Amplifier gain too HIGH

amplifierbjtcommon-basegain

I have this circuit :

enter image description here

Two common base amplifiers for amplifying frequency in FM range (88 to 108 Mhz).

The Problem is, as seen in the figure, I am getting an output of 1.5 V for an input of 10 uV. That means a gain of nearly 150,000, which really bothers me.

Firstly, I would like to ask is whether this much gain or amplitude (1.5 V) is normal or is it too high. The schematic is the front end for an FM receiver and this output will be fed to a mixer for producing intermediate frequency.

Second and more importantly is the following sequence of events :

1) When I had a single common base configuration instead of two, the circuit was same (meaning I was taking output from only 1 transistor and second one was not in the picture), except the inductor in collector leg was 1 uH instead of 3 uH.

In this situation, the output was of the order of 500 uV or so ( See below)

enter image description here

2) Next I combined the two transistors as in the schematic above. This gave me an output of 1 – 3 mV depending on frequency. So far OK I guess.

3) Now as soon as I change even one inductor to 3 uH, the gain shoots up dramatically ( first pic). More importantly, this does not happen in EVENT 1, if I replace the 1 uH by 3 uH.

Can someone explain this, and more importantly address my first concern; Is this much amplitude OK ?

Thank You.

Best Answer

Is this much amplitude OK ?

It depends on how much amplitude you want of course. Asking if this much amplitude is "too much" presupposes that someone will know what signal is required by whatever follows the circuit in your question.

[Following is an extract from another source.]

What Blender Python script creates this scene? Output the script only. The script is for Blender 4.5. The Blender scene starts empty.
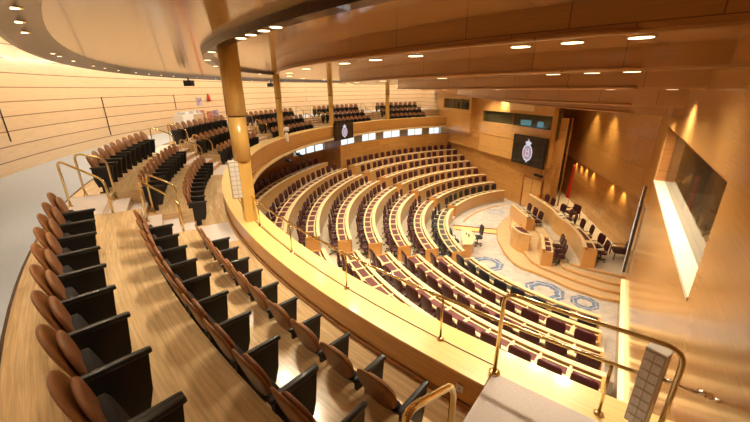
import bpy, math, random
from mathutils import Matrix, Vector
random.seed(7)
PI = math.pi
ZO = 8.4                      # chamber floor is z = 0, camera stands 8.4 m above it
CX, CY = 12.9865, 17.2375     # centre of the hemicycle
sc = bpy.context.scene
COL = sc.collection
R_ = math.radians
def cs(a): return math.cos(R_(a)), math.sin(R_(a))
def pol(R, a, z=0.0):
    c, s = cs(a); return (CX + R*c, CY + R*s, z)

# ------------------------------------------------------------------ materials
def newmat(name):
    m = bpy.data.materials.new(name); m.use_nodes = True
    nt = m.node_tree; nt.nodes.clear()
    out = nt.nodes.new('ShaderNodeOutputMaterial'); b = nt.nodes.new('ShaderNodeBsdfPrincipled')
    nt.links.new(b.outputs[0], out.inputs[0])
    return m, nt, b
def plain(name, col, rough=.5, metal=0.0, noise=0.0, scale=30.0, coat=0.0, bump=0.0):
    m, nt, b = newmat(name)
    b.inputs['Roughness'].default_value = rough; b.inputs['Metallic'].default_value = metal
    b.inputs['Coat Weight'].default_value = coat
    tc = nt.nodes.new('ShaderNodeTexCoord'); n = nt.nodes.new('ShaderNodeTexNoise'); n.inputs['Scale'].default_value = scale
    n.inputs['Detail'].default_value = 4
    nt.links.new(tc.outputs['Object'], n.inputs['Vector'])
    r = nt.nodes.new('ShaderNodeValToRGB')
    r.color_ramp.elements[0].position = .3; r.color_ramp.elements[1].position = .7
    k = noise
    r.color_ramp.elements[0].color = tuple(c*(1-k) for c in col)+(1,)
    r.color_ramp.elements[1].color = tuple(min(1, c*(1+k)) for c in col)+(1,)
    nt.links.new(n.outputs['Fac'], r.inputs[0]); nt.links.new(r.outputs[0], b.inputs['Base Color'])
    if bump:
        bp = nt.nodes.new('ShaderNodeBump'); bp.inputs['Strength'].default_value = bump; bp.inputs['Distance'].default_value = .01
        nt.links.new(n.outputs['Fac'], bp.inputs['Height']); nt.links.new(bp.outputs[0], b.inputs['Normal'])
    return m
def wood(name, c1, c2, plank=(1.2, .3), mortar=.006, groove=None, rough=.3, coat=.3, grain=1.0, offs=.5, bias=0.0, vert=False):
    """veneer / boards laid out on the UV map, which is in metres"""
    m, nt, b = newmat(name); L = nt.links.new
    uv = nt.nodes.new('ShaderNodeUVMap'); uv.uv_map = 'UVMap'
    src = uv.outputs[0]
    if vert:
        mp0 = nt.nodes.new('ShaderNodeMapping'); mp0.inputs['Rotation'].default_value = (0, 0, PI/2); L(src, mp0.inputs[0]); src = mp0.outputs[0]
    br = nt.nodes.new('ShaderNodeTexBrick'); br.offset = offs
    br.inputs['Scale'].default_value = 1; br.inputs['Brick Width'].default_value = plank[0]; br.inputs['Row Height'].default_value = plank[1]
    br.inputs['Mortar Size'].default_value = mortar; br.inputs['Mortar Smooth'].default_value = .1; br.inputs['Bias'].default_value = bias
    g = groove or tuple(x*.35 for x in c2)
    br.inputs['Color1'].default_value = c1+(1,); br.inputs['Color2'].default_value = c2+(1,); br.inputs['Mortar'].default_value = g+(1,)
    L(src, br.inputs['Vector'])
    mp = nt.nodes.new('ShaderNodeMapping'); mp.inputs['Scale'].default_value = (1.2, 22, 1); L(src, mp.inputs[0])
    n = nt.nodes.new('ShaderNodeTexNoise'); n.inputs['Scale'].default_value = 1.6; n.inputs['Detail'].default_value = 6; n.inputs['Distortion'].default_value = .4
    L(mp.outputs[0], n.inputs['Vector'])
    mr = nt.nodes.new('ShaderNodeMapRange'); mr.inputs['To Min'].default_value = 1-.22*grain; mr.inputs['To Max'].default_value = 1+.18*grain
    mr.inputs['From Min'].default_value = .3; mr.inputs['From Max'].default_value = .7
    L(n.outputs['Fac'], mr.inputs[0])
    mx = nt.nodes.new('ShaderNodeVectorMath'); mx.operation = 'SCALE'
    L(br.outputs['Color'], mx.inputs[0]); L(mr.outputs[0], mx.inputs['Scale']); L(mx.outputs[0], b.inputs['Base Color'])
    b.inputs['Roughness'].default_value = rough; b.inputs['Coat Weight'].default_value = coat; b.inputs['Coat Roughness'].default_value = .12
    return m
def glow(name, col, strength):
    m = bpy.data.materials.new(name); m.use_nodes = True; nt = m.node_tree; nt.nodes.clear()
    out = nt.nodes.new('ShaderNodeOutputMaterial'); e = nt.nodes.new('ShaderNodeEmission')
    e.inputs[0].default_value = col+(1,); e.inputs[1].default_value = strength; nt.links.new(e.outputs[0], out.inputs[0]); return m
def glass(name, col=(.8,.9,.85), alpha=.25):
    m, nt, b = newmat(name)
    b.inputs['Base Color'].default_value = col+(1,); b.inputs['Roughness'].default_value = .03; b.inputs['Alpha'].default_value = alpha
    b.inputs['IOR'].default_value = 1.45; b.inputs['Specular IOR Level'].default_value = .8
    return m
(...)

Regards the gain of 150,000 this is extremely unlikely given the circuit shown. My guess is that the circuit is self-oscillating - look how the waveform rises from nothing to its final value - why does it gradually rise like that and then level out? I've seen intentional LC oscillators do that after power is applied and my gut is telling me you have positive feedback and have "made" an oscillator.

When you had your first stage, you had a gain of 50 and this seems reasonable. Your second stage is virtually identical so I'd expect, at best a total gain of no more than 2500. This tells me you have inadvertently made an oscilator.

I'll also add that your circuit is not clear - where is the 0V attached and could it be that the nodes marked R3(1) and R8(1) are not connected to perfect voltage sources - I'm no expert in this software suite so this may be a red-herring but the 0V point needs to be clearer on both diagrams to fully understand this.